A chop-saw, a vice and a pillar drill are handy. But not essential.

Begin by cutting a length of the steel tube, about 50mm long. Try to get the ends square. A chop-saw helps. This will be the foundation for one of the two uprights.

Drill 8mm holes right through, near each end. No need for precision, but try to put the holes as close to the ends as possible while leaving a sliver of metal between the holes and the ends of the tube.

Drill out one of the M12 nuts to be 12mm clear. Again, precision is not paramount so a hand-held drill is fine.

Use a vice or hammer to press the drilled-out nut into one end of the piece of tube. Make sure that two flats on the nut (not two points) are lined-up with the 8mm holes. (If the nuts are BZP then lightly grind off the zinc from those two flats before inserting.)

At the other end of the tube, press in a still-threaded nut by the same technique. The result then looks like this.

Pass a bolt through the drilled-out nut and into the threaded nut. If the bolt doesn’t turn freely, use it as a lever to realign the nuts until it can turn easily. (If the nuts were pressed in using a vice, they’ll be just about perfectly aligned already. But if driven in with a hammer… not so perfect.)

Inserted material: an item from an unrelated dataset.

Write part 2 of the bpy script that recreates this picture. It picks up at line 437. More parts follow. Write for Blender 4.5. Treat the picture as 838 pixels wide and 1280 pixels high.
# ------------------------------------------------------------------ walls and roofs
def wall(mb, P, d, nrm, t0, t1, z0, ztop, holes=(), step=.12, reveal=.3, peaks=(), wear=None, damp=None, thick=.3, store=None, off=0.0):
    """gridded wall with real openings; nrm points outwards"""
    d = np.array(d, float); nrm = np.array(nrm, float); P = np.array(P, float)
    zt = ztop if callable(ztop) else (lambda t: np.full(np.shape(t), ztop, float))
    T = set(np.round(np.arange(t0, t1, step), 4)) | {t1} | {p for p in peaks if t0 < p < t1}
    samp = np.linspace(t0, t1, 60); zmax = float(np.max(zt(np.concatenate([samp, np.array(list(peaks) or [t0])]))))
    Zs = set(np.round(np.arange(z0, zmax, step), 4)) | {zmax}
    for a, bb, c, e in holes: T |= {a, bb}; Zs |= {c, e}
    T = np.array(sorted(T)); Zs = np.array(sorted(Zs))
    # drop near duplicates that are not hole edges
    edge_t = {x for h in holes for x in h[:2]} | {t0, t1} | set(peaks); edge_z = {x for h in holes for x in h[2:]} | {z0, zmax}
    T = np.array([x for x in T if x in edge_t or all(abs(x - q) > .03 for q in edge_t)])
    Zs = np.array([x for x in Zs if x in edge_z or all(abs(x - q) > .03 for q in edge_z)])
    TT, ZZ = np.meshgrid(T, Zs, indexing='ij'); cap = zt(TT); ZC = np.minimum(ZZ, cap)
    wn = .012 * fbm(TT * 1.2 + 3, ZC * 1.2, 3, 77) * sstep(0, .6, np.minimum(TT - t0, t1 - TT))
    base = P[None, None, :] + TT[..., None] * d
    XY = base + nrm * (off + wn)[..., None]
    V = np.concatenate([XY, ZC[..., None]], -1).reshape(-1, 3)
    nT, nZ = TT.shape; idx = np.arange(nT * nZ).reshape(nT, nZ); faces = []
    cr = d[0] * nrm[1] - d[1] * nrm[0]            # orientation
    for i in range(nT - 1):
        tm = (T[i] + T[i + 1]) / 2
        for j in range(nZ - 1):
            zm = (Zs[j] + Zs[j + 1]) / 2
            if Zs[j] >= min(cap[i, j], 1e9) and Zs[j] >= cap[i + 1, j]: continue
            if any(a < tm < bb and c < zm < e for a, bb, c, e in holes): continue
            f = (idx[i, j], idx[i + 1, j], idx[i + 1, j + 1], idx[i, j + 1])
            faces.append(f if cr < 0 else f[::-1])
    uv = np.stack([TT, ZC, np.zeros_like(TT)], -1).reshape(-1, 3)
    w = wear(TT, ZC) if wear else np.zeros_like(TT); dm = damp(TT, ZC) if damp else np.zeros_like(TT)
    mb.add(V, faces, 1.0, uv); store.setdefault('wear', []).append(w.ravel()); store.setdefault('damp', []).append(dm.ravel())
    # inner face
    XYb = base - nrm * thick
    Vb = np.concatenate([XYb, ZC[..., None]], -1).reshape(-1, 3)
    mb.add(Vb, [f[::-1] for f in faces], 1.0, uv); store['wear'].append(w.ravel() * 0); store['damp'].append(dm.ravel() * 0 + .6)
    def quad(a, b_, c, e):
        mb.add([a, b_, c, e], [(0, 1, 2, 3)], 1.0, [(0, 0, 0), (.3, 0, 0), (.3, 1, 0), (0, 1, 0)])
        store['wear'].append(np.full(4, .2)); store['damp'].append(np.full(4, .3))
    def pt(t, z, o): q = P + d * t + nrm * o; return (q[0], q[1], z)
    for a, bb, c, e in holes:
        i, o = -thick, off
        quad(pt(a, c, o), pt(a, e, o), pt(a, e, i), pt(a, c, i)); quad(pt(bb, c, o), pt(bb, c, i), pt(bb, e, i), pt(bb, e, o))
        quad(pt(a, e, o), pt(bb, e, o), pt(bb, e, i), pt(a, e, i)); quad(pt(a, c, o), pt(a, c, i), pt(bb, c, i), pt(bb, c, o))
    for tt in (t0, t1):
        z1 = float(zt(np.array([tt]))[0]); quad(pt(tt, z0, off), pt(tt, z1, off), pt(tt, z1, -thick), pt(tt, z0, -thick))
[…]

Remove the bolt, and plug-weld through the 8mm holes to fasten the nuts in place. Take care not to breathe any zinc fumes. (Look up ‘metal fume fever’.)

The part-finished upright looks like this. The threaded nut is going to be the top of the upright. Remember that when fitting the steering arm and axle later.

Cut a piece of square or rectangular steel tube to make the front cross-member. Its length should be equal to the desired separation of the king-pins, plus 24mm. This example uses 25mm x 25mm x 2mm tube – slightly lighter than the uprights. Drill a 12mm hole vertically* through the tube at one end, 12mm in from the end. A pillar drill really helps but if one is not available drill (imprecisely) by hand, then drill-out one of the holes to 13mm to give some wiggle-room. Repeat at the other end of the tube.

Pass a bolt through one end of the tube to create a king-pin. If necessary, adjust its alignment to get it vertical* then tack it in place by welding inside the tube. Repeat at the other end. If the bolts are BZP, grind off the zinc before welding.

Fit the cross-member to the front of the chassis, welding it with the bolts upwards** but on a tilt to achieve whatever angle of caster is preferred.

Tack a length of 25mm flat onto one of the faces of the 50mm upright to make the steering arm. Angle it for Ackerman geomentry, if preferred. Tack a bolt onto a neighbouring face to make the axle. Before welding the parts fully in place, make sure that they wouldn’t foul the chassis during fitting/removal of the upright (see below). And remove the zinc around the bolt-head.

Drop the upright onto one of the king-pins and then spin it down a few turns to the desired height. Check the steering-arm and axle-bolt don’t foul the chassis during fitting.

Remove the upright, finish welding the parts. Refit with grease inside the nuts. Repeat for the other mirror-image upright.

We used 10″ ‘sack truck’ wheels with a 20mm plain-bore in their plastic hubs. We countersunk each end of the bore to 24mm (6mm deep) and pressed-in a 6901-2RS bearing to give compatibility with a 12mm axle. (Beware that 6901ZZ is NOT compatible.) Then we fitted them onto the stub axles using nyloc nuts.

For the steering head, we used an old bike headtube, connected to the steering arms with M8 threaded rod and standard (RH thread) rose joints. To gain some semblance of Ackermann geometry we used a V-shape arm on the steering head (with a cross-over because our steering arms are leading, not trailing.) The finished result looks like this.

Our Hacky has seen a few races now, and there’s not much we would choose to change from this design. Possibly we’d try replacing the lower (drilled-out) M12 nut in the upright with a 6901ZZ (21mm outside dia) deep-groove bearing.

*The king-pin can be angled toward the tyre contact-point, to reduce tyre-scrub if preferred. Clearly the axle-bolt will be welded at an angle to match too.

**The king-pin could be arranged pointing downwards rather than upwards. But then both the king-pin and the threaded nut in the upright will need to be more firmly welded in place.